* _DATA PROVIDED_
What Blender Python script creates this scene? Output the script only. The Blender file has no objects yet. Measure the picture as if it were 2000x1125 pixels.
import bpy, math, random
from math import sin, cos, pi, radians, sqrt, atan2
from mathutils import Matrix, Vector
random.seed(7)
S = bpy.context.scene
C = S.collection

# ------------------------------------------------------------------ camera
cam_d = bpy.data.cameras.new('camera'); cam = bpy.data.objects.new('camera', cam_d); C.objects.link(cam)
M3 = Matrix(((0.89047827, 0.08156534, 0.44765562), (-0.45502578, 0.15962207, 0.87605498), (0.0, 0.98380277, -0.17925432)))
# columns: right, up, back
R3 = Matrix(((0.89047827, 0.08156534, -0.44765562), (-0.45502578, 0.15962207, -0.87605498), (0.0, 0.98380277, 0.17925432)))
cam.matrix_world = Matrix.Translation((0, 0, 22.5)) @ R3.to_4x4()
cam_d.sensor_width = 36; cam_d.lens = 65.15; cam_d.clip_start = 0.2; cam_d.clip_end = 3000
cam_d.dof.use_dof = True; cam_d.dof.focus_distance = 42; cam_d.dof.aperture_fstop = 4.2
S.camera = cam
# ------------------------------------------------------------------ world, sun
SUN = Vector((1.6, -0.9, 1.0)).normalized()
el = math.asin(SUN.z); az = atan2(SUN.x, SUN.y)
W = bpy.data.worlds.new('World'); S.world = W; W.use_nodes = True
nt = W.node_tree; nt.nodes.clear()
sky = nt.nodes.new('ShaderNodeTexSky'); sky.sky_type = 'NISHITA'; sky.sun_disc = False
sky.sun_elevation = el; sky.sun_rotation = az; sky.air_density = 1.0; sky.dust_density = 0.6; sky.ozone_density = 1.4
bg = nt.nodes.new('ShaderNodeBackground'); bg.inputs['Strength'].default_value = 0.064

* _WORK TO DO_
Restate word for word only the lines running from the beginning of the data to the line holding "C = S.collection", both included.

* _FINAL RESULT_
What Blender Python script creates this scene? Output the script only. The Blender file has no objects yet. Measure the picture as if it were 2000x1125 pixels.
import bpy, math, random
from math import sin, cos, pi, radians, sqrt, atan2
from mathutils import Matrix, Vector
random.seed(7)
S = bpy.context.scene
C = S.collection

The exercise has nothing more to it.